WHAT TO WORK ON - Using the listing below, copy exactly the lines from the one containing "return rgb(1.5 - 1.1*tan_" to the one containing "for i, (a, b)", both lines included, and no others.

Scene script records -

Start

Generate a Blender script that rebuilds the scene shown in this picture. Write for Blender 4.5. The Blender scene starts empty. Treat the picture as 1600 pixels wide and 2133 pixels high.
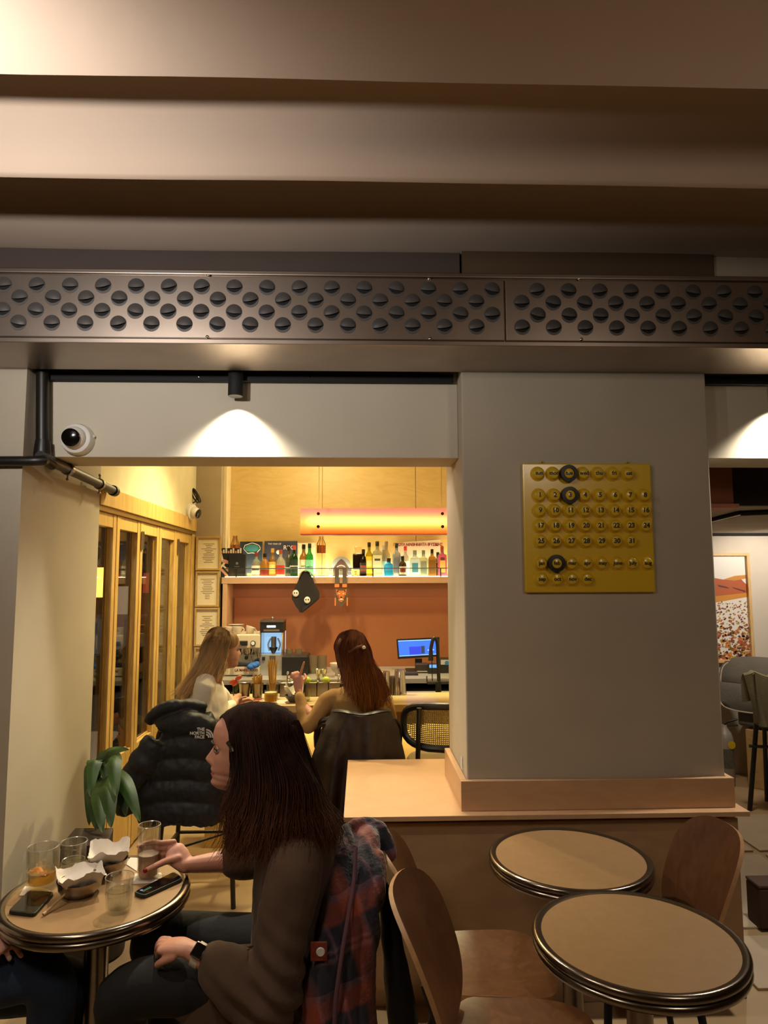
import bpy, bmesh, math, random
from math import pi, sin, cos, tan, radians, sqrt, exp, atan2
from mathutils import Vector, Matrix, Euler, noise
random.seed(7)
SC = bpy.context.scene
COL = SC.collection

# ------------------------------------------------------------------ camera
CAM_Z, F_PX = 1.70, 1422.0
cam_data = bpy.data.cameras.new('camera'); cam = bpy.data.objects.new('camera', cam_data); COL.objects.link(cam)
cam_data.sensor_fit = 'VERTICAL'; cam_data.sensor_height = 36.0; cam_data.lens = 24.0
cam_data.clip_start = 0.02; cam_data.clip_end = 100
CAM_R = Matrix.Rotation(-0.033, 3, 'Z') @ Matrix.Rotation(pi/2 + 0.0977, 3, 'X') @ Matrix.Rotation(-0.003, 3, 'Z')
cam.matrix_world = Matrix.Translation((0, 0, CAM_Z)) @ CAM_R.to_4x4()
SC.camera = cam

# ------------------------------------------------------------------ world, exposure, large lights
SC.view_settings.view_transform = 'Standard'; SC.view_settings.look = 'None'
SC.view_settings.gamma = 1.0; SC.view_settings.use_curve_mapping = False
SC.view_settings.exposure = 0.0
SC.cycles.use_denoising = True
SC.cycles.max_bounces = 7; SC.cycles.diffuse_bounces = 4; SC.cycles.glossy_bounces = 4
SC.cycles.transmission_bounces = 6; SC.cycles.transparent_max_bounces = 12
SC.cycles.sample_clamp_indirect = 4.0; SC.cycles.caustics_reflective = False; SC.cycles.caustics_refractive = False
world = bpy.data.worlds.new('night'); SC.world = world; world.use_nodes = True
world.node_tree.nodes['Background'].inputs[0].default_value = (0.34, 0.28, 0.23, 1)
world.node_tree.nodes['Background'].inputs[1].default_value = 0.078

def light(name, kind, loc, energy, color, target=None, size=0.1, size_y=None, spot=None, blend=0.3, rot=None):
    d = bpy.data.lights.new(name, kind); d.energy = energy; d.color = color
    o = bpy.data.objects.new(name, d); COL.objects.link(o); o.location = loc
    if kind == 'AREA':
        d.size = size
        if size_y: d.shape = 'RECTANGLE'; d.size_y = size_y
    else:
        d.shadow_soft_size = size
    if kind == 'SPOT': d.spot_size = radians(spot); d.spot_blend = blend
    if target is not None:
        o.rotation_euler = (Vector(target) - Vector(loc)).to_track_quat('-Z', 'Y').to_euler()
    elif rot: o.rotation_euler = rot
    return o

WARM = (1.0, 0.72, 0.44); WARM2 = (1.0, 0.83, 0.66); NEUT = (1.0, 0.88, 0.74); YEL = (1.0, 0.85, 0.46)
# ceiling uplight of this room (track lamp beyond the left frame edge), its down lamps, the bar room's lamps, and added fills
light('uplight_lamp', 'SPOT', (-1.18, 0.95, 2.62), 112, (1.0, 0.95, 0.91), (-1.05, 2.05, 3.05), size=0.03, spot=125, blend=1.0)
light('room_lamp_a', 'AREA', (-0.9, 0.3, 2.7), 9.5, WARM2, (-0.7, 2.0, 0.7), size=0.35)
light('face_fill_spot', 'SPOT', (-1.25, 1.35, 2.88), 48, WARM2, (-0.62, 2.2, 0.95), size=0.04, spot=80, blend=0.8)  # unseen added spot that brightens the seated woman's face and her table
light('room_lamp_b', 'AREA', (1.4, 0.4, 2.7), 7.0, WARM2, (0.9, 2.4, 0.8), size=0.35)
light('bar_ceiling_lamp_a', 'SPOT', (-0.75, 4.9, 2.95), 200, YEL, (-0.8, 4.6, 0.9), size=0.06, spot=130, blend=0.8)
light('bar_ceiling_lamp_b', 'SPOT', (0.55, 4.8, 2.95), 175, YEL, (0.45, 4.5, 0.9), size=0.06, spot=130, blend=0.8)
light('upper_wall_fill', 'POINT', (-0.35, 5.3, 2.85), 34, YEL, size=0.12)  # added point light with no fixture, brightens the upper plywood wall
light('bar_ceiling_lamp_c', 'SPOT', (0.15, 3.62, 2.6), 24, WARM2, (0.15, 3.0, 0.75), size=0.05, spot=75, blend=0.5)
light('side_room_lamp', 'SPOT', (3.55, 5.3, 2.04), 34, NEUT, (3.55, 6.0, 1.5), size=0.05, spot=120, blend=0.7)
light('side_room_lamp_b', 'SPOT', (2.75, 4.9, 2.04), 42, WARM2, (2.9, 5.0, 0), size=0.06, spot=140, blend=0.7)

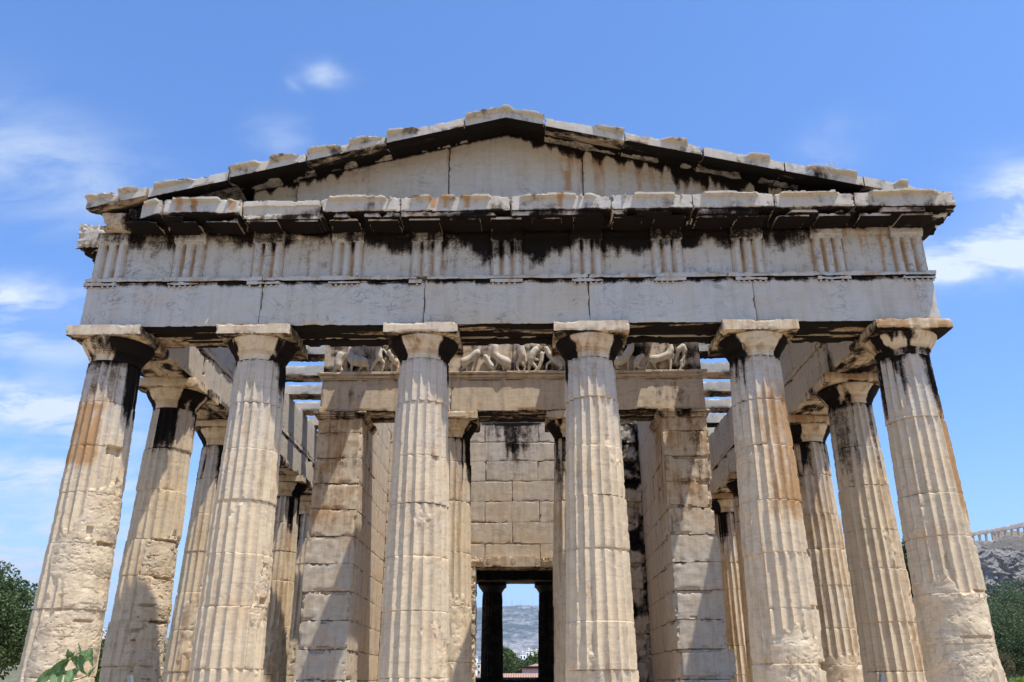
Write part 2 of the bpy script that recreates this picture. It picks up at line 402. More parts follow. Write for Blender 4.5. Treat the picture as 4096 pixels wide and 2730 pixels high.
OC = [lambda a, z, n: .95*bnd(a, z, -75, 20, 3.55, 4.5, 10, .12)*(.35+1.1*n) + .25*(z > 4.4) + .16, lambda a, z, n: .16 + .25*n*(z > 3), lambda a, z, n: .14 + .55*bnd(a, z, 15, 60, 3.2, 3.9)*n, lambda a, z, n: .14 + .25*n,
      lambda a, z, n: .30 + .75*bnd(a, z, -15, 85, 2.75, 4.7)*(.45+n), lambda a, z, n: .18 + 1.15*bnd(a, z, 36, 95, 2.8, 4.95)*(.45+.8*n)]
LB = ['leftmost front column with orange stained upper drum and worn broken lower drums', 'second front column from the left with sharp cream flutes',
      'third front column from the left beside the doorway', 'fourth front column from the left just right of the doorway',
      'fifth front column from the left with stepped drum joints and chipped base', 'rightmost front column with orange streak down its right edge']
DE = [((62, 3.78, 22, .07, .10), (75, 2.42, 26, .03, .09), (35, 2.55, 6, .09, .05), (80, 3.2, 8, .2, .04), (58, 1.35, 20, .018, .05)), ((78, 1.62, 14, .05, .07), (70, 2.1, 8, .04, .04)), ((40, 3.63, 10, .04, .05),), (),
      ((70, 2.25, 16, .05, .08), (60, 1.5, 20, .03, .06), (88, 3.76, 14, .06, .06), (75, .75, 25, .06, .07)), ((40, 1.70, 25, .02, .06), (-20, 2.1, 4, .12, .03), (10, 1.1, 30, .02, .05), (60, 2.5, 5, .15, .04))]
CAPS = [lambda a, z, n: .48 + .5*n + 1.0*sm(a, 8, 35), None, None, None, None, lambda a, z, n: .12 + 1.1*bnd(a, z, -75, -8, 5.3, 5.6, 5, .03)*(.55 + 1.6*n) + .8*sm(5.34 - z, 0, .05) + .5*n]
fronts = []
for i in range(6):
    b0 = BX[i] - (TX[i]-BX[i])*.55/4.65
    fronts.append(column('column', b0, 0, TX[i] - b0, JO[i], 11+i*7, DM[i], SO[i], OC[i], None, 14, .0125, LB[i], pits=.5, capsoot=CAPS[i], dents=DE[i], phase=.157 if i % 2 else 0))
# ring of flank columns
YF = [0, 2.413] + [2.413 + 2.583*k for k in range(1, 11)] + [30.656]
def fl_och(a, z, n): return .25 + .45*n*bnd(a, z, -20, 120, 0, 4.6)
f2L = column('column', -6.288, YF[1], .04, [.8, 1.5, 2.23, 2.83, 3.7, 4.45], 61, lambda a, z: .95*bnd(a, z, 5, 130, -.5, 2.9, 10, .2), soot_gen(0, .5, 70, .6, lambda a, z, n: 1.1*bnd(a, z, -22, 32, 4.45, 5.3, 6, .3)), lambda a, z, n: .2 + .2*n, None, 12, .014, 'second column of the left flank, deeply pitted on its right side', pits=2.6, dents=((60, 2.83, 40, .02, .07), (65, 2.2, 30, .025, .08), (70, 1.5, 25, .025, .08), (30, 1.75, 18, .02, .06)))
f2R = column('column', 6.288, YF[1], -.04, [.7, 1.45, 2.3, 2.95, 3.7, 4.4], 67, lambda a, z: .3*bnd(a, z, 0, 90, 1, 3), soot_gen(0, 1.6, -10, .46), lambda a, z, n: .20 + .7*bnd(a, z, 20, 90, 0, 4.4)*n, None, 12, .02, 'second column of the right flank with dark streaks under its capital')
f3 = column('column', -6.288, YF[2], .04, [.75, 1.5, 2.2, 3.0, 3.75, 4.5], 73, lambda a, z: .5*bnd(a, z, -20, 90, -.5, 2.5), soot_gen(0, .9, 0, .8), fl_och, None, 8, .03)
def fl2_och(a, z, n): return .38 + .35*n
f3r = column('column', 6.288, YF[2], -.04, [.85, 1.5, 2.3, 3.0, 3.7, 4.5], 79, lambda a, z: .95*bnd(a, z, -180, 180, -.5, 1.0, 14, .12), soot_gen(0, .9, 0, .8), fl2_och, None, 8, .03, 'third column of the right flank on a broken lowest drum')
f5 = column('column', -6.288, YF[4], .04, [.75, 1.9, 3.0, 3.75, 4.5], 83, lambda a, z: .8*bnd(a, z, -20, 90, -.5, 1.8), soot_gen(0, .9, 0, .8), fl_och, None, 8, .03)
f5r = column('column', 6.288, YF[4], -.04, [.75, 1.5, 2.2, 3.0, 3.75, 4.5], 89, None, soot_gen(0, .9, 0, .8), fl2_och, None, 8, .03)
column('column', -6.288, YF[3], 0, None, 0, mesh_from=f5); column('column', 6.288, YF[3], 0, None, 0, mesh_from=f5r)
for k in range(5, 12):
    column('column', -6.288, YF[k], 0, None, 0, mesh_from=(f3, f5)[k % 2]); column('column', 6.288, YF[k], 0, None, 0, mesh_from=(f5r, f3r)[0])
for x in (-6.25, -3.87, -1.46, 1.36, 3.87, 6.25): column('column', x, 30.75, 0, None, 0, mesh_from=f5)
# two porch columns between the antae
ia = [column('column', -1.245, 4.5, 0, [.9, 1.9, 2.9, 3.9, 4.7], 97, lambda a, z: .6*bnd(a, z, -40, 90, -.5, 2.2), soot_gen(0, .9, 0, .75), lambda a, z, n: .2+.5*n*bnd(a, z, -20, 40, 3, 4.6), None, 10, .03, 'inner porch column left of the doorway', ab=.55, rb=.49, rt=.385),
      column('column', 1.245, 4.5, 0, [.9, 1.9, 2.9, 3.9, 4.7], 101, None, soot_gen(0, 1.2, 0, .6), lambda a, z, n: .2+.3*n, None, 10, .03, 'inner porch column right of the doorway', ab=.55, rb=.49, rt=.385)]

# ------------------------------------------------------------------ front entablature
def arch_st(P, N):
    n = fbm(P*[1.2, 1.2, 3], 3, 5); ns = fbm(P*[7, 7, .8], 3, 8)
    if N[2] < -.5:
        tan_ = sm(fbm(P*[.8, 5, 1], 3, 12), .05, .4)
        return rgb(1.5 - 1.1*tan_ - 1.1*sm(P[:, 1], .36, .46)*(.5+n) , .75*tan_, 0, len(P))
    if N[1] < -.5:
        edge = sm(P[:, 2], 6.28, 6.46)*np.maximum(0, .3 + ns)*.6 + .5*sm(P[:, 2], 6.39, 6.44)
        och = .5*sm(P[:, 0], 6.0, 6.5)*(.5+ns) + .25*np.maximum(0, ns)*sm(P[:, 2], 6.1, 6.4) - .1
        i_ = np.searchsorted([-3.885, -1.295, 1.30, 3.88], P[:, 0].mean()); run = .5*np.maximum(0, fbm(P*[5, 5, .5], 3, 18) - .12)*sm(P[:, 2], 5.9, 6.45); c2 = .9*np.exp(-np.abs(fbm(P*[.9, .9, 1.6], 4, 19))/.012)*(i_ == 2)*.6
        return rgb(edge + .02 + c2, och + 1.2*run, [1.0, .8, .45, .95, .7][i_] + .45*n, len(P))
    return rgb(.15 + .3*n, .3, .4, len(P))
mb = MB()
XA = [-6.697, -3.885, -1.295, 1.30, 3.88, 6.705]
for i in range(5):
    a, b = XA[i] + (.004 if i else 0), XA[i+1] - (.004 if i < 4 else 0)
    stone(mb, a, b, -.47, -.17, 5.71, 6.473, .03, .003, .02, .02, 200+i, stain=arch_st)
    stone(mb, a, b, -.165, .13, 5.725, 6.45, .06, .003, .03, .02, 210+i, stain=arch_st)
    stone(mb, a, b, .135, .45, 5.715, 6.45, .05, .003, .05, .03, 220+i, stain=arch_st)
architrave = mb.build('architrave', M_ent, temple)
def tae_st(P, N):
    n = fbm(P*[3, 3, 5], 3, 15)
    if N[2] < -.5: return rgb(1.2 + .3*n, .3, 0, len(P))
    return rgb(-.15 + .3*n, .42 + .4*n, .75, len(P))
mb = MB()
for i, (a, b) in enumerate(((-6.76, -3.9), (-3.895, -1.42), (-1.26, 1.30), (1.305, 3.5), (3.505, 6.765))):
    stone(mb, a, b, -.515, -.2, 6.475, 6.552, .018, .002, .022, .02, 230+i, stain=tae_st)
mb.build('taenia', M_ent, architrave)
for k in range(-5, 6):
    mb = MB(); c = k*1.2915 if abs(k) < 5 else k*1.299
    lo, hi = c-.258, c+.258
    if k == -1: hi = c - .05
    stone(mb, lo, hi, -.513, -.3, 6.41, 6.473, .02, .002, .02, .02, 240+k, stain=tae_st)
    for j in range(6):
        gx = c - .215 + j*.086
        if (k == -1 and j > 2) or (k*7 + j*3) % 11 == 4: continue
        th = np.arange(10)/10*2*math.pi
        V = np.concatenate([np.stack([gx + r*np.cos(th), -.487 + r*np.sin(th), np.full(10, z)], 1) for r, z in ((.017, 6.412), (.019, 6.385), (.012, 6.378), (.001, 6.378))])
        mb.grid(V, 10, 4, rgb(.0, .4, .6, 40), wrap=True)
    mb.build('regula', M_ent, architrave)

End

COMPLETE OUTPUT -
        return rgb(1.5 - 1.1*tan_ - 1.1*sm(P[:, 1], .36, .46)*(.5+n) , .75*tan_, 0, len(P))
    if N[1] < -.5:
        edge = sm(P[:, 2], 6.28, 6.46)*np.maximum(0, .3 + ns)*.6 + .5*sm(P[:, 2], 6.39, 6.44)
        och = .5*sm(P[:, 0], 6.0, 6.5)*(.5+ns) + .25*np.maximum(0, ns)*sm(P[:, 2], 6.1, 6.4) - .1
        i_ = np.searchsorted([-3.885, -1.295, 1.30, 3.88], P[:, 0].mean()); run = .5*np.maximum(0, fbm(P*[5, 5, .5], 3, 18) - .12)*sm(P[:, 2], 5.9, 6.45); c2 = .9*np.exp(-np.abs(fbm(P*[.9, .9, 1.6], 4, 19))/.012)*(i_ == 2)*.6
        return rgb(edge + .02 + c2, och + 1.2*run, [1.0, .8, .45, .95, .7][i_] + .45*n, len(P))
    return rgb(.15 + .3*n, .3, .4, len(P))
mb = MB()
XA = [-6.697, -3.885, -1.295, 1.30, 3.88, 6.705]
for i in range(5):
    a, b = XA[i] + (.004 if i else 0), XA[i+1] - (.004 if i < 4 else 0)
    stone(mb, a, b, -.47, -.17, 5.71, 6.473, .03, .003, .02, .02, 200+i, stain=arch_st)
    stone(mb, a, b, -.165, .13, 5.725, 6.45, .06, .003, .03, .02, 210+i, stain=arch_st)
    stone(mb, a, b, .135, .45, 5.715, 6.45, .05, .003, .05, .03, 220+i, stain=arch_st)
architrave = mb.build('architrave', M_ent, temple)
def tae_st(P, N):
    n = fbm(P*[3, 3, 5], 3, 15)
    if N[2] < -.5: return rgb(1.2 + .3*n, .3, 0, len(P))
    return rgb(-.15 + .3*n, .42 + .4*n, .75, len(P))
mb = MB()
for i, (a, b) in enumerate(((-6.76, -3.9), (-3.895, -1.42), (-1.26, 1.30), (1.305, 3.5), (3.505, 6.765))):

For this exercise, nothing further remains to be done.